The problem
Return verbatim all lines from the first one in the records to the line with "m = MB(FF);", both ends kept.

Data

□ □ □ □

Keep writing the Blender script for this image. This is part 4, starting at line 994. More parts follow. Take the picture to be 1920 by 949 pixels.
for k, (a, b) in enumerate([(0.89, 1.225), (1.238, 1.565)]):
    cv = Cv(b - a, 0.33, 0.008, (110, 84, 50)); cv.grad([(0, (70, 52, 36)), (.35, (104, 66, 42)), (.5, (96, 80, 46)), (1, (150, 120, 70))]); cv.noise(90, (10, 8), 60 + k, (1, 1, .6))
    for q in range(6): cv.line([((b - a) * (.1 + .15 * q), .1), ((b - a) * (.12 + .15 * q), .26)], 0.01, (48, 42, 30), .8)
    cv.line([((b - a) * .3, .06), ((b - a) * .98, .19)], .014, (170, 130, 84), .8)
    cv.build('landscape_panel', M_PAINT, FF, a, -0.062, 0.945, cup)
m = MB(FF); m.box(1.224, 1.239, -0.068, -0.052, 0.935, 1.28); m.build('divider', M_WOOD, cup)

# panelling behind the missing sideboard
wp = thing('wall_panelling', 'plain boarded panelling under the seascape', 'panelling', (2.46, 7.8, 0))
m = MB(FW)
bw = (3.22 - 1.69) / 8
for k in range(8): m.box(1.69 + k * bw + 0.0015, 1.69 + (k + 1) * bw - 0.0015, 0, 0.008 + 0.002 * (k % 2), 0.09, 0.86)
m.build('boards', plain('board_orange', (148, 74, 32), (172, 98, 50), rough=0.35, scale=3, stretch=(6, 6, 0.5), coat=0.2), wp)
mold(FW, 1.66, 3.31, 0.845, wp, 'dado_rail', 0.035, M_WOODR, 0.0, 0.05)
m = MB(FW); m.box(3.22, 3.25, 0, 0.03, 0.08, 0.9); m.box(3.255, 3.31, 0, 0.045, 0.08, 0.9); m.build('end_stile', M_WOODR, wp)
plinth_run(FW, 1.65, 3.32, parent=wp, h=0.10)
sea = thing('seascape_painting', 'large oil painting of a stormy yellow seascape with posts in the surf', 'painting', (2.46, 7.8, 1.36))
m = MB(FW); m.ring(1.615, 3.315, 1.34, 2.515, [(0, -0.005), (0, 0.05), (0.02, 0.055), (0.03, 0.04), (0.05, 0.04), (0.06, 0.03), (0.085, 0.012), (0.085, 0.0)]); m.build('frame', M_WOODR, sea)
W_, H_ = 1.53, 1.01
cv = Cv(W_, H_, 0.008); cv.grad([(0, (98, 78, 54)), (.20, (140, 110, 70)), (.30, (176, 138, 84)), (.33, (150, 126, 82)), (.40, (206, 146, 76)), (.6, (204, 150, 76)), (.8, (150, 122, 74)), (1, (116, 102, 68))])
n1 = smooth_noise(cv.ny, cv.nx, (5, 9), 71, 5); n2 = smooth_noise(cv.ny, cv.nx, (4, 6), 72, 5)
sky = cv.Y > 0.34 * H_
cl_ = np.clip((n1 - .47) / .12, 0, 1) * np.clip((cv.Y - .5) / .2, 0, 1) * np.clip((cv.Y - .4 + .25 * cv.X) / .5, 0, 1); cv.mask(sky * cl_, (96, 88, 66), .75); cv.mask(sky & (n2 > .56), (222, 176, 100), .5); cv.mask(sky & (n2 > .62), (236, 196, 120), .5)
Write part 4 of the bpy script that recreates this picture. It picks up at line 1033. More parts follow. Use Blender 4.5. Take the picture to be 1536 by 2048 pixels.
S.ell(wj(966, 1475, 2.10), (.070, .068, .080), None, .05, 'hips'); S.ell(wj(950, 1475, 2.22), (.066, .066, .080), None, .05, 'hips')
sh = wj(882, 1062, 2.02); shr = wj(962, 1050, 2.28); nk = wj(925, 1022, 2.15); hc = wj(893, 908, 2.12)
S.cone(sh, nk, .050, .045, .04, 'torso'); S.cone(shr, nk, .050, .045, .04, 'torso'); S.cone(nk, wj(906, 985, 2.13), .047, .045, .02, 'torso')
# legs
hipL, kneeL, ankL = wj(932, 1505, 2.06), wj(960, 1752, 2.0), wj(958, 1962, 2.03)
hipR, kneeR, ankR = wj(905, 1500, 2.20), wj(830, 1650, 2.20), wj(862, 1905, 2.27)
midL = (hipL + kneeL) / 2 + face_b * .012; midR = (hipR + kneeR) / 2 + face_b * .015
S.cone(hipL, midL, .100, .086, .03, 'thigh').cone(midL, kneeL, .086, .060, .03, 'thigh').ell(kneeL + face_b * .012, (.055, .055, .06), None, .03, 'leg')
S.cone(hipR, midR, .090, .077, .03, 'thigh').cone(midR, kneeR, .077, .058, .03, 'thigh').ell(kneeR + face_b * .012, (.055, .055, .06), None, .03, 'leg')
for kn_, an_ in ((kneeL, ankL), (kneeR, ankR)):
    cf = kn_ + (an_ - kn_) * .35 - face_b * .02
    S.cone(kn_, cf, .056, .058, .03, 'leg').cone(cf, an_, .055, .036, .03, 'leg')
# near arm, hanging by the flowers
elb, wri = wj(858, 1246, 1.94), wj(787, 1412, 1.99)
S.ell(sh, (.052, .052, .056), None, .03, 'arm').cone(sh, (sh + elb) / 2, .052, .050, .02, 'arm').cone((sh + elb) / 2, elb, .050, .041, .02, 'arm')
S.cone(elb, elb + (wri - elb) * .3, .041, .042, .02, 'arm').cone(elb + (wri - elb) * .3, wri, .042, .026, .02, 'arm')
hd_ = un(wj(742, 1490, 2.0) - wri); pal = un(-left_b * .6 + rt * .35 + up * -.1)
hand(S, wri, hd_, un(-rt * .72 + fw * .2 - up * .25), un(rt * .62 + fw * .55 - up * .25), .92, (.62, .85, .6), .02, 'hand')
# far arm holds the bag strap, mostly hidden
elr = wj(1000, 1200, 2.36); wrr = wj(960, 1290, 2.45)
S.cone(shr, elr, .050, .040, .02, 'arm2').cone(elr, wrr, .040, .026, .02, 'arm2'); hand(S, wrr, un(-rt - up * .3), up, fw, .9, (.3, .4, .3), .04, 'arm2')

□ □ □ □

The completed task
Keep writing the Blender script for this image. This is part 4, starting at line 994. More parts follow. Take the picture to be 1920 by 949 pixels.
for k, (a, b) in enumerate([(0.89, 1.225), (1.238, 1.565)]):
    cv = Cv(b - a, 0.33, 0.008, (110, 84, 50)); cv.grad([(0, (70, 52, 36)), (.35, (104, 66, 42)), (.5, (96, 80, 46)), (1, (150, 120, 70))]); cv.noise(90, (10, 8), 60 + k, (1, 1, .6))
    for q in range(6): cv.line([((b - a) * (.1 + .15 * q), .1), ((b - a) * (.12 + .15 * q), .26)], 0.01, (48, 42, 30), .8)
    cv.line([((b - a) * .3, .06), ((b - a) * .98, .19)], .014, (170, 130, 84), .8)
    cv.build('landscape_panel', M_PAINT, FF, a, -0.062, 0.945, cup)
m = MB(FF); m.box(1.224, 1.239, -0.068, -0.052, 0.935, 1.28); m.build('divider', M_WOOD, cup)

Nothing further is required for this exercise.